AN environmentalist, Prince David Omaghomi has raised the alarm that due to lack of appropriate maritime laws in the country, foreigners have resorted to dumping of ship wrecks in the nations waterways.
This is even as Omaghomi stated that the development has led to over 3,000 shipwrecks littering the nation’s coastline.
Omagbomi, who is the Executive Director of Eco Restoration Foundation, a non-governmental organization, said this while addressing newsmen recently in Lagos.
Omagbomi said that lack of appropriate maritime law is turning Nigeria into a dumping ground for wrecked ships because people found it convenient to sink ships from other parts of the world on Nigerian coastal waters to avoid bearing the cost.

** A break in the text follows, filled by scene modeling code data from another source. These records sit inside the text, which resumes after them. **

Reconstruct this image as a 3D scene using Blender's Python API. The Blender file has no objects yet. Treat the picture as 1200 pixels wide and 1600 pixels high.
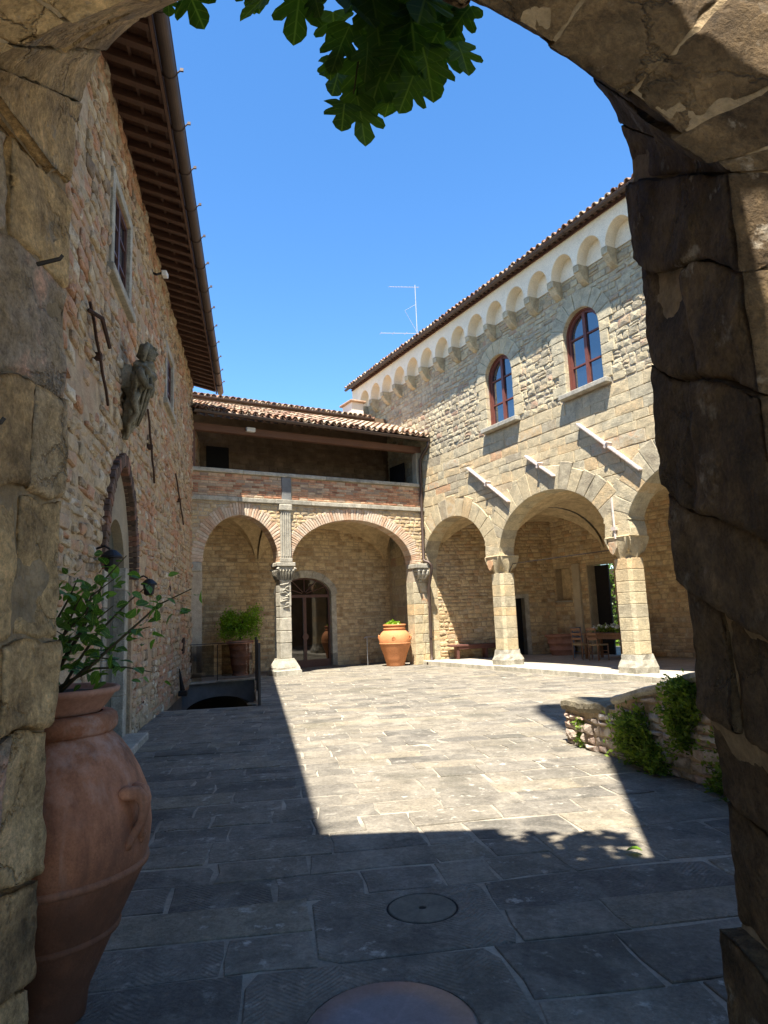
import bpy, math, random
from math import sin, cos, pi, sqrt, radians, atan2
from mathutils import Vector, Matrix, noise

rng = random.Random(7)
C = bpy.context.scene.collection
scene = bpy.context.scene

# ------------------------------------------------------------------ camera
F_PX, PITCH, ROLL, EYE = 1060.0, radians(8.85), radians(2.2), 1.6
fw = Vector((0, cos(PITCH), sin(PITCH)))
r0 = Vector((1, 0, 0)); u0 = Vector((0, -sin(PITCH), cos(PITCH)))
rt = cos(ROLL) * r0 - sin(ROLL) * u0
up = sin(ROLL) * r0 + cos(ROLL) * u0
EYEP = Vector((0, 0, EYE))
cam = bpy.data.cameras.new('camera')
cam.sensor_fit = 'VERTICAL'; cam.sensor_height = 36.0; cam.lens = F_PX / 1600 * 36
cam.clip_start = 0.05; cam.clip_end = 2000
co = bpy.data.objects.new('camera', cam); C.objects.link(co)
mw = Matrix.Identity(4)
for i, a in enumerate((rt, up, -fw)):
    for k in range(3): mw[k][i] = a[k]
mw.translation = EYEP
co.matrix_world = mw
scene.camera = co

# ------------------------------------------------------------------ light
SUN = Vector((0.09, 0.41, -1.0)).normalized()          # the way the light travels
w = bpy.data.worlds.new('World'); scene.world = w; w.use_nodes = True
nt = w.node_tree; nt.nodes.clear()
sky = nt.nodes.new('ShaderNodeTexSky'); sky.sky_type = 'NISHITA'; sky.sun_disc = False
sky.sun_elevation = math.asin(-SUN.z); sky.sun_rotation = atan2(-SUN.x, -SUN.y)
sky.air_density = 1.0; sky.dust_density = 0.0; sky.ozone_density = 1.8; sky.altitude = 1200
bg = nt.nodes.new('ShaderNodeBackground'); bg.inputs[1].default_value = 0.112
wo = nt.nodes.new('ShaderNodeOutputWorld')
hsv = nt.nodes.new('ShaderNodeHueSaturation'); hsv.inputs['Saturation'].default_value = 1.24
nt.links.new(sky.outputs[0], hsv.inputs['Color']); nt.links.new(hsv.outputs[0], bg.inputs[0]); nt.links.new(bg.outputs[0], wo.inputs[0])
sl = bpy.data.lights.new('sun', 'SUN'); sl.energy = 5.0; sl.angle = radians(0.53); sl.color = (1.0, 0.94, 0.84)
so = bpy.data.objects.new('sun', sl); C.objects.link(so)
so.rotation_euler = SUN.to_track_quat('-Z', 'Y').to_euler()
scene.view_settings.view_transform = 'Standard'; scene.view_settings.look = 'None'
scene.view_settings.gamma = 1.0; scene.view_settings.use_curve_mapping = False
scene.view_settings.exposure = 1.65
scene.render.engine = 'CYCLES'
scene.cycles.use_denoising = True
scene.cycles.max_bounces = 8; scene.cycles.diffuse_bounces = 5; scene.cycles.transparent_max_bounces = 12
scene.cycles.sample_clamp_indirect = 6.0

# ------------------------------------------------------------------ helpers
def H(s):
    s = s.lstrip('#'); c = [int(s[i:i + 2], 16) / 255 for i in (0, 2, 4)]
    return tuple((x / 12.92 if x <= 0.04045 else ((x + 0.055) / 1.055) ** 2.4) for x in c) + (1,)

def L3(r, g, b): return (r, g, b, 1)

def project(p):
    d = Vector(p) - EYEP; z = d.dot(fw)
    if z < 0.05: return None
    return 600 + F_PX * d.dot(rt) / z, 800 - F_PX * d.dot(up) / z

def seen(p):
    """rough: inside the frame and not behind the gate's jambs and arch"""
    q = project(p)
    if q is None or not (-20 < q[0] < 1220 and -20 < q[1] < 1620): return False
    if p[1] > 2.75:
        t = 2.6 / p[1]; x = p[0] * t; z = EYE + (p[2] - EYE) * t
        if x < -1.3 or x > 1.13: return False
        if z > 3.35 and (x + 0.075) ** 2 + (z - 3.35) ** 2 > 1.2 ** 2: return False
    return True

class MB:
    def __init__(s): s.v = []; s.f = []; s.t = []; s.m = []
    def add(s, vs, fs, tint=0.5, mi=0):
        o = len(s.v); s.v += [tuple(x) for x in vs]
        for f in fs:
            s.f.append(tuple(i + o for i in f)); s.t.append(tint); s.m.append(mi)
        return s
    def box(s, x0, x1, y0, y1, z0, z1, tint=0.5, mi=0):
        vs = [(x, y, z) for z in (z0, z1) for y in (y0, y1) for x in (x0, x1)]
        return s.add(vs, [(0, 2, 3, 1), (4, 5, 7, 6), (0, 1, 5, 4), (2, 6, 7, 3), (0, 4, 6, 2), (1, 3, 7, 5)], tint, mi)
    def bbox(s, x0, x1, y0, y1, z0, z1, c=0.01, tint=0.5, mi=0):
        """box with chamfered edges"""
        def ring(z, k): return [(x0 + c * k, y0 + c, z), (x0 + c, y0 + c * k, z), (x1 - c, y0 + c * k, z), (x1 - c * k, y0 + c, z),
                                (x1 - c * k, y1 - c, z), (x1 - c, y1 - c * k, z), (x0 + c, y1 - c * k, z), (x0 + c * k, y1 - c, z)]
        def inner(z): return [(x0 + c, y0 + c, z), (x0 + c, y0 + c, z), (x1 - c, y0 + c, z), (x1 - c, y0 + c, z), (x1 - c, y1 - c, z), (x1 - c, y1 - c, z), (x0 + c, y1 - c, z), (x0 + c, y1 - c, z)]
        vs = ring(z0 + c, 0) + ring(z1 - c, 0) + [(x0 + c, y0 + c, z0), (x1 - c, y0 + c, z0), (x1 - c, y1 - c, z0), (x0 + c, y1 - c, z0),
                                                 (x0 + c, y0 + c, z1), (x1 - c, y0 + c, z1), (x1 - c, y1 - c, z1), (x0 + c, y1 - c, z1)]
        fs = [(i, (i + 1) % 8, 8 + (i + 1) % 8, 8 + i) for i in range(8)]
        fs += [(19, 18, 17, 16), (20, 21, 22, 23)]
        for k, (a, b, p, q) in enumerate(((1, 2, 0, 1), (3, 4, 1, 2), (5, 6, 2, 3), (7, 0, 3, 0))):
            fs += [(b, a, 16 + p, 16 + q), (8 + a, 8 + b, 20 + q, 20 + p)]
        for k, (a, b) in enumerate(((0, 1), (2, 3), (4, 5), (6, 7))):
            fs += [(b, a, 16 + k), (8 + a, 8 + b, 20 + k)]
        return s.add(vs, fs, tint, mi)
    def tube(s, pts, r, n=8, tint=0.5, mi=0, cap=True):
        pts = [Vector(p) for p in pts]; rs = r if isinstance(r, (list, tuple)) else [r] * len(pts)
        vs = []; a = None
        for i, p in enumerate(pts):
            d = (pts[min(i + 1, len(pts) - 1)] - pts[max(i - 1, 0)]).normalized()
            if a is None:
                a = d.cross(Vector((0, 0, 1)) if abs(d.z) < 0.9 else Vector((1, 0, 0))).normalized()
            else:
                a = (a - d * a.dot(d)).normalized()
            b = d.cross(a)
            for k in range(n):
                t = 2 * pi * k / n
                vs.append(p + rs[i] * (cos(t) * a + sin(t) * b))
        fs = [(i * n + k, i * n + (k + 1) % n, (i + 1) * n + (k + 1) % n, (i + 1) * n + k) for i in range(len(pts) - 1) for k in range(n)]
        if cap: fs += [tuple(range(n - 1, -1, -1)), tuple((len(pts) - 1) * n + k for k in range(n))]
        return s.add(vs, fs, tint, mi)
    def lathe(s, prof, n=32, c=(0, 0, 0), tint=0.5, mi=0, wob=0.0, cap=True):
        vs = []
        for (r, z) in prof:
            for k in range(n):
                t = 2 * pi * k / n
                rr = r * (1 + wob * noise.noise(Vector((cos(t) * 1.3, sin(t) * 1.3, z * 2.0))))
                vs.append((c[0] + rr * cos(t), c[1] + rr * sin(t), c[2] + z))
        m = len(prof)
        fs = [(i * n + k, i * n + (k + 1) % n, (i + 1) * n + (k + 1) % n, (i + 1) * n + k) for i in range(m - 1) for k in range(n)]
        if cap: fs += [tuple(range(n - 1, -1, -1)), tuple((m - 1) * n + k for k in range(n))]
        return s.add(vs, fs, tint, mi)
    def mesh(s, name, mats, smooth=False):
        me = bpy.data.meshes.new(name); me.from_pydata(s.v, [], s.f)
        for m in (mats if isinstance(mats, (list, tuple)) else [mats]): me.materials.append(m)
        a = me.attributes.new('tint', 'FLOAT', 'FACE'); a.data.foreach_set('value', s.t)
        if any(s.m): me.polygons.foreach_set('material_index', s.m)
        if smooth: me.polygons.foreach_set('use_smooth', [True] * len(s.f))
        me.update()
        return me
    def build(s, name, mats, parent=None, M=None, smooth=False, kind=None):
        o = bpy.data.objects.new(name, s.mesh(name, mats, smooth)); C.objects.link(o)
        if parent: o.parent = parent
        if M is not None: o.matrix_basis = M
        if kind: o['kind'] = kind
        return o

def tag(o, label=None, cat=None, group=None, kind=None):
    for k, v in (('label', label), ('category', cat), ('group', group), ('kind', kind)):
        if v: o[k] = v
    return o

def thing(name, label, cat, M=None, group=None):
    o = bpy.data.objects.new(name, None); C.objects.link(o); o.empty_display_size = 0.2
    if M is not None: o.matrix_world = M
    return tag(o, label, cat, group)

def at(x, y, z=0, rz=0): return Matrix.Translation((x, y, z)) @ Matrix.Rotation(rz, 4, 'Z')

def frame(o, e):
    """x along the wall as seen from the courtyard, y into the wall, z up"""
    e = Vector((e[0], e[1], 0)).normalized(); yi = Vector((-e.y, e.x, 0))
    m = Matrix.Identity(4)
    for k in range(3): m[k][0] = e[k]; m[k][1] = yi[k]; m[k][2] = (0, 0, 1)[k]
    m.translation = Vector(o); return m

def copy_tree(o, parent=None):
    c = o.copy(); C.objects.link(c); c.parent = parent
    for ch in o.children: copy_tree(ch, c)
    return c

# ------------------------------------------------------------------ materials
def new_mat(name):
    m = bpy.data.materials.new(name); m.use_nodes = True
    n = m.node_tree; b = n.nodes['Principled BSDF']
    return m, n, b

def ramp(n, stops, interp='LINEAR'):
    r = n.nodes.new('ShaderNodeValToRGB'); cr = r.color_ramp; cr.interpolation = interp
    while len(cr.elements) < len(stops): cr.elements.new(0.5)
    for e, (p, c) in zip(cr.elements, stops): e.position = p; e.color = c
    return r

def tex(n, co, kind='Noise', **kw):
    t = n.nodes.new('ShaderNodeTex' + kind)
    for k, v in kw.items():
        if k in t.inputs: t.inputs[k].default_value = v
        else: setattr(t, k, v)
    n.links.new(co, t.inputs['Vector']); return t

def mix(n, fac, a, b, blend='MIX'):
    m = n.nodes.new('ShaderNodeMix'); m.data_type = 'RGBA'; m.blend_type = blend
    for s, v in ((0, fac), (6, a), (7, b)):
        if hasattr(v, 'is_output'): n.links.new(v, m.inputs[s])
        else: m.inputs[s].default_value = v
    return m.outputs[2]

def math_n(n, op, a, b=None, clamp=False):
    m = n.nodes.new('ShaderNodeMath'); m.operation = op; m.use_clamp = clamp
    for i, v in enumerate((a, b)):
        if v is None: continue
        if hasattr(v, 'is_output'): n.links.new(v, m.inputs[i])
        else: m.inputs[i].default_value = v
    return m.outputs[0]

def maprange(n, v, a, b, c=0.0, d=1.0):
    m = n.nodes.new('ShaderNodeMapRange'); m.clamp = True
    n.links.new(v, m.inputs[0])
    for i, x in enumerate((a, b, c, d)): m.inputs[i + 1].default_value = x
    return m.outputs[0]

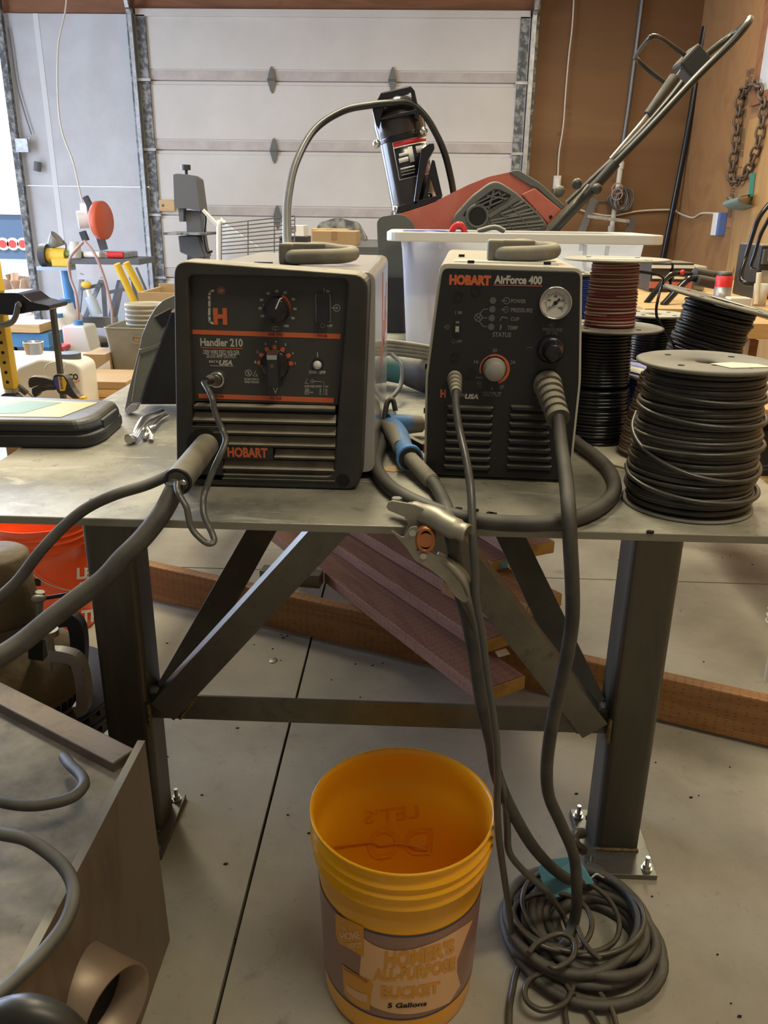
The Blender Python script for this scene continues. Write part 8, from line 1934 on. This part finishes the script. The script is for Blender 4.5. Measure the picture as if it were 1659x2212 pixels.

He said shipwrecks in turn caused various problems that impacted negatively on the environment, hence the need to improve the capacity of the Nigerian Navy on protection of the nation’s coastlines.
“We have to save our coastline by implementation of policies, legislation and by providing the Nigerian Navy with enough coastal awareness to enforce Nigeria’s territorial integrity, even from the perspective of environmental hazards like ship wrecks.
“Some people take insurance from insurance companies abroad, they then come over here to dump the ships on our coastline because they are supposed to spend money on decommissioning the ship.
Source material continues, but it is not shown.